Machine and network monitoring have similar values.  These display much data from load to processor heat to the health of network pathways that our critical business systems rely upon.  But the biggest business value is not in simply being able to see when a node is down and then reacting to it.  Rather the value is in spotting trends that suggest something new is happening.  The ability to predict load and health and then respond appropriately is the entire premise behind the cloud and elastic buzzwords so prevalent in technology today.  But why is elasticity so important?  Why should we take for granted that it is a good worth thousands of dollars a year?  Elasticity of compute systems allow organizations to consume (and therefore pay) for only what the system needs at the time.  Rather than staying reactive and buying more bandwidth or new nodes after a spike occurs, machine and network monitoring data combine over time to illustrate trends that are graphed and displayed.  Automated elastic compute triggers are configured to free up or obtain necessary compute and network resources ahead of a demand spike.  The end result and the impact is that there are no dropped transactions (whether buying/selling transactions in the case of e-commerce or internal processing transactions in the case of back office/back end operations).  No dropped transactions means no lost business (aka revenue) and no drops in efficiency (which impacts on the business operations intelligence you read about earlier).

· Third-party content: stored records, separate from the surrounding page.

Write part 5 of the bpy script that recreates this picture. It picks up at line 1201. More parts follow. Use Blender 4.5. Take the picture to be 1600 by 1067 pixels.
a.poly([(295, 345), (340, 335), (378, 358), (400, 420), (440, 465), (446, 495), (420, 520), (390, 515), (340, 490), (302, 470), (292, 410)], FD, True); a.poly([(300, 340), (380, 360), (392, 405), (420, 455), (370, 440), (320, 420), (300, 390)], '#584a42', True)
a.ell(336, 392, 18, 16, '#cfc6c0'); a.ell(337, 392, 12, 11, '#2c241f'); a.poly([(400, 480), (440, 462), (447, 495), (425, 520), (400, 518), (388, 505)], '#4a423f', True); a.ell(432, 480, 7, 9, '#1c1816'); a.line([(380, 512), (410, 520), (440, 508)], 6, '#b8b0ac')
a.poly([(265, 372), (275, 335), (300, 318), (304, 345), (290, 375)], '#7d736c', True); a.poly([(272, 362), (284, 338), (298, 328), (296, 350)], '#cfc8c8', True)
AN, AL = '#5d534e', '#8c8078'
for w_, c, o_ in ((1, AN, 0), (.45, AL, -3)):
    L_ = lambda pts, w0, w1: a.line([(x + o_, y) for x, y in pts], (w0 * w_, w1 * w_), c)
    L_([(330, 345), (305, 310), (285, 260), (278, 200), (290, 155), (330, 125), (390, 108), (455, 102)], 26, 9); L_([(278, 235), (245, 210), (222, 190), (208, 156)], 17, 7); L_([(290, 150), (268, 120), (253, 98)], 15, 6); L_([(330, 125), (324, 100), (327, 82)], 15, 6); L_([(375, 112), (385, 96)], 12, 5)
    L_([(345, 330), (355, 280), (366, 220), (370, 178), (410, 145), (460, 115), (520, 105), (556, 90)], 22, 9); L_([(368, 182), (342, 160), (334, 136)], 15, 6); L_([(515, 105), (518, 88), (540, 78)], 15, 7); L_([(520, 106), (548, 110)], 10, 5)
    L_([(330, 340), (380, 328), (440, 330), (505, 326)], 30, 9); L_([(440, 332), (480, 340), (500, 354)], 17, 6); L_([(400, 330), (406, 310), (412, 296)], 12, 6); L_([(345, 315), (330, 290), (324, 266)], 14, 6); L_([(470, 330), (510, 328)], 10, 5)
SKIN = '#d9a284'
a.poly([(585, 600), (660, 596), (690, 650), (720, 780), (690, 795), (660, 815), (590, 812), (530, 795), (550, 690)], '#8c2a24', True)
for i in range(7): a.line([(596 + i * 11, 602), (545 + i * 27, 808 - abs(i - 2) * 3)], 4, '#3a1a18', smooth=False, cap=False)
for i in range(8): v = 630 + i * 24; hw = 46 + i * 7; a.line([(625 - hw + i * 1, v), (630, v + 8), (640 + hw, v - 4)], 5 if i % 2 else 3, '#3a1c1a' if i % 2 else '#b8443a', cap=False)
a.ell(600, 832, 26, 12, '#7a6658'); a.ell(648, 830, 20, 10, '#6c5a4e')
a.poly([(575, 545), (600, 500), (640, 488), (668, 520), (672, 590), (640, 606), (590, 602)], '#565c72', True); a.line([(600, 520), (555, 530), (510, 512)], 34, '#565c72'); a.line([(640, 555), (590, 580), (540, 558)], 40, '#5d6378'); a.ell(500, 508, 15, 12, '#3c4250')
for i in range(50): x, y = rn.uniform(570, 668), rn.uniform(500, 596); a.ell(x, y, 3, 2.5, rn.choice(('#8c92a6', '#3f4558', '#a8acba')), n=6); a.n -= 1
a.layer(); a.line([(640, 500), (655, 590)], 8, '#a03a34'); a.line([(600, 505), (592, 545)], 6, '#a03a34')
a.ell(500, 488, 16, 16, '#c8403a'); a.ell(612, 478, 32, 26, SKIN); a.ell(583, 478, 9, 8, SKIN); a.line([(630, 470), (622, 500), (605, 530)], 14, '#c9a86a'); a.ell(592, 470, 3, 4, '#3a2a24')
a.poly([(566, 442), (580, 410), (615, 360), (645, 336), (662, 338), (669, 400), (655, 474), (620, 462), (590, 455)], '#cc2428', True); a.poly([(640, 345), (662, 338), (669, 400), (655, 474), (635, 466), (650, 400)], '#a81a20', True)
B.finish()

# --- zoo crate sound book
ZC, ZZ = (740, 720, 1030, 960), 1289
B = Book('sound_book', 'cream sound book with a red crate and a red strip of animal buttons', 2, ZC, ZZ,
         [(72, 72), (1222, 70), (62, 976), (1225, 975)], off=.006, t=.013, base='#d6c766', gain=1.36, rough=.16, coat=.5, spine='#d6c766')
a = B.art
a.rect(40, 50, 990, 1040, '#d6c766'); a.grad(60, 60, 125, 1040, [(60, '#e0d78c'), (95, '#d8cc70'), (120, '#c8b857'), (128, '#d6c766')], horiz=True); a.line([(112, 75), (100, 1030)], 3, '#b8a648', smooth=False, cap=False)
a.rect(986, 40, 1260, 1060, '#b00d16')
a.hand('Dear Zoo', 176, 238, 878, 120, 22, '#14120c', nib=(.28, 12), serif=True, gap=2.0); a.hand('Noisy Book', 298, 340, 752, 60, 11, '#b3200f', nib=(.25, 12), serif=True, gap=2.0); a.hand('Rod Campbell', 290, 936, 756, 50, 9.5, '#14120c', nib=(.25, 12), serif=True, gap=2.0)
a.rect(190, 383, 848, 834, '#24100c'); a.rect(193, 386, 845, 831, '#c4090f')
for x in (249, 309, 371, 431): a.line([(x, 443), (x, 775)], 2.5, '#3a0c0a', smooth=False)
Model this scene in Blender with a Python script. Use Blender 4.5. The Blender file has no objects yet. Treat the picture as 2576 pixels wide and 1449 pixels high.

Most BI systems also have a roll up dashboard view of sales activities. At first glance these will illustrate the performance of different sales regions.  Managers and executives can get an idea of how revenue is flowing against the backdrop of quarterly expectations.  Sales managers can see geographic regions where demand is strong or weak and then use that insight to redeploy account managers to areas where they’ll be most effective. This data relies upon integrated and normalized schemas between a host of systems that back end data wizards manage.  From CRM to Help Desk to HCM and IDM, they’re all integrated in order to display the easily digestible heat maps and speed dials that are popular on reporting dashboards.  But in order for those systems to first be integrated, the network health and compute capacity must first be available.  Business transactions and operational efficiency must be operating correctly.  Otherwise the sales reporting might be incorrect, incomplete or showing old information.  That would be a disaster for intelligent decision making.  The impact of a sales BI dashboard is most easily observed.  The relationship between the deployment of sales assets and business revenue is one of the most direct.  Better sales means more revenue.

When IT data wizards understand how their back end world helps drive better sales, better business operations and better health of business technology systems, they can feel a better sense of ownership in the workings of the entire organization rather than just the databases, warehouses and portal systems they manage.